As well as being a seasoned and meticulous constituency operator, Dunne was an outstanding, if theatrical, orator, and one of his tried and trusted methods of obtaining publicity was to ensure his suspension from the dáil for disorder at an early stage in the day in time for coverage in the widely read Evening Herald. His frequent boast was ‘If Dunne can't do it, it can't be done’, and he invariably carried a ledger full of constituency problems, though parliamentary colleagues recall that his delivery of free Christmas turkeys to needy constituents backfired when he failed to pay the Moore St. traders who had supplied them on credit. Resolutely opposed to partition, he was a prominent figure at various anti-partition demonstrations and frequently boasted of being ejected from the Northern Ireland parliament for waving the tricolour flag of the Republic. Also the first person to address the Council of Europe in Irish, he opted out of a conference of European parliamentarians in Bonn (1968) and resigned from the Irish Council of the European Movement, objecting to membership of potential military blocs and to a pledge that would require representatives to act in unison with other parliamentarians on certain European matters, regardless of domestic party ties. Although he was said to believe passionately in the value of the dáil and the need for its reform, his critics pointed to the discrepancies between his lifestyle and his quoting of reams of James Connolly (qv). Speaking at the annual Labour party conference in 1969, he pointed out that for some time Labour had been accused of lacking policies, ‘and yet as soon as we produce the proposals, every damn thing in the world is wrong with them in certain quarters and particularly amongst political commentators’. In the last years of his life he turned his hand to journalism, and his talent as a playwright was recognised when ‘Dawn chorus’, his play based on the Irish civil war, was accepted for production by RTÉ.
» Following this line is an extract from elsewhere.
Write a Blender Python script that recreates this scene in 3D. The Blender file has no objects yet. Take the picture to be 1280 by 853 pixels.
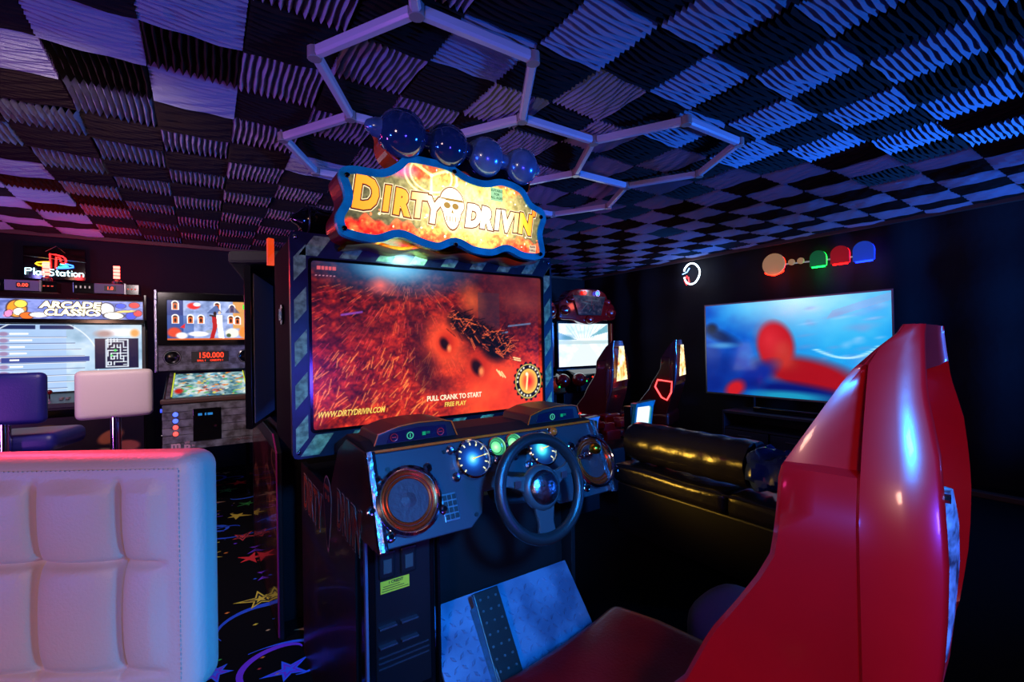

After a revision of constituency boundaries, Dunne contested the 1969 general election in Dublin South-West, though the fierce campaign he successfully fought with John O'Connell of Fianna Fáil undoubtedly took a toll on his already failing health. Opinion as to his political convictions remained divided. Tony McInerney, a former republican internee, acted as his election agent in 1969 and ‘was shocked to find that he did not give one damn about the Labour party, its leader Corish, or anyone on it. His sole object in life was to be back within the precincts of the house. He was literally magnetised by the lure of parliament’. Brendan Corish (qv) maintained, however, after Dunne's death on 25 June 1969 from a brain haemorrhage, that ‘he was his own man in his own setting, an independent spirit who tolerated no mean labels or restrictions.’ His papers were deposited in the Irish Labour History Society museum and archives in 1988.